Jan 082011
 

Denis Podalydès dans Richard IIÇa faisait bien longtemps que je n’avais assisté à du théâtre aussi mauvais.

Une grosse poutre pour seul décor, avec le mannequin d’une jeune fille pâle posé dans un coin, parce que le texte de la pièce évoque  à un moment l’image d’une Angleterre semblable… au visage d’une jeune fille pâle. Détail qui permet de mesurer toute la subtilité de la mise en scène proposée par Jean-Baptiste Sastre.

J’exagère. Il y a une table aussi. Massive et plutôt jolie. Et le  roi Richard II dispose d’un endroit où poser sa couronne. C’est pratique. Et aussi, dans l’avant-dernier acte, la reine dit (je cite de mémoire) : « Allons nous abriter à l’ombre de ses arbres » et hop… la voilà qui s’assoit sous la table. Subtile, je vous dis.

On a le sentiment d’une mise en scène conçu par un étudiant de première année pas particulièrement doué d’une école de mise en scène pas forcément de premier plan. Non seulement c’est très classique – ce qui n’est pas un mal en soit – mais en sus très grossier, ou très mal dégrossi. Une mise en scène sans imagination et particulièrement statique – car il ne suffit pas que les comédiens changent simultanément de place à chaque fin de scène pour créer du mouvement.

Les comédiens… Comment ne pas trop paraître méchant ? Là encore, pour jouer la colère ou la douleur, il ne suffit pas de psalmodier une partie de son texte puis, soudain, sur les derniers mots, de hurler sa colère ou sa douleur. Non seulement c’est fatiguant pour des spectateurs déjà maltraités, mais en sus tout ou partie du texte leur devient alors inaudible. Ce qui est excessivement frustrant quand il s’agit de Shakespeare.

L’affectation non plus n’est pas recommandée.
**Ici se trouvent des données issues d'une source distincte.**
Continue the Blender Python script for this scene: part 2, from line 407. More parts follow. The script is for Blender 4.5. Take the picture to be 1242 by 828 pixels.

Mais n’accablons pas les comédiens, ils sont soumis à la mise en scène, font probablement du mieux qu’ils peuvent avec ce qu’on les a invité à faire. Ainsi Cécile Braud en Duchesse d’York est-elle catastrophique, miraculeusement proche du risible, navrante. Ainsi Denis Podalydès en Richard II est-il lui simplement inégal, sans saveur durant toute la première moitié de la pièce, plus convaincant ensuite, donnant à l’occasion le meilleur de lui-même, un peu de théâtre vaguement resplendissant dans cet océan d’ennui.

Finalement, la principale tragédie à laquelle on assiste est ce spectacle qui vire malgré lui à la bouffonnerie, qui refuse néanmoins jusqu’au bout de tout à fait s’y abandonner. Ce qui tout bien pesé aurait été un moindre mal. Au moins l’on aurait ri de bon cœur. L’on se serait amusé avec les comédiens plutôt qu’à leur dépens.

Ainsi, d’ennui en rires nerveux et sarcastiques, voilà donc ce qu’aura été ce voyage.
Trop long voyage au pays de nulle part.
Vous avez déjà acheté vos places ?
Échangez-les donc contre des billets pour le prochain concert de Carla Bruni.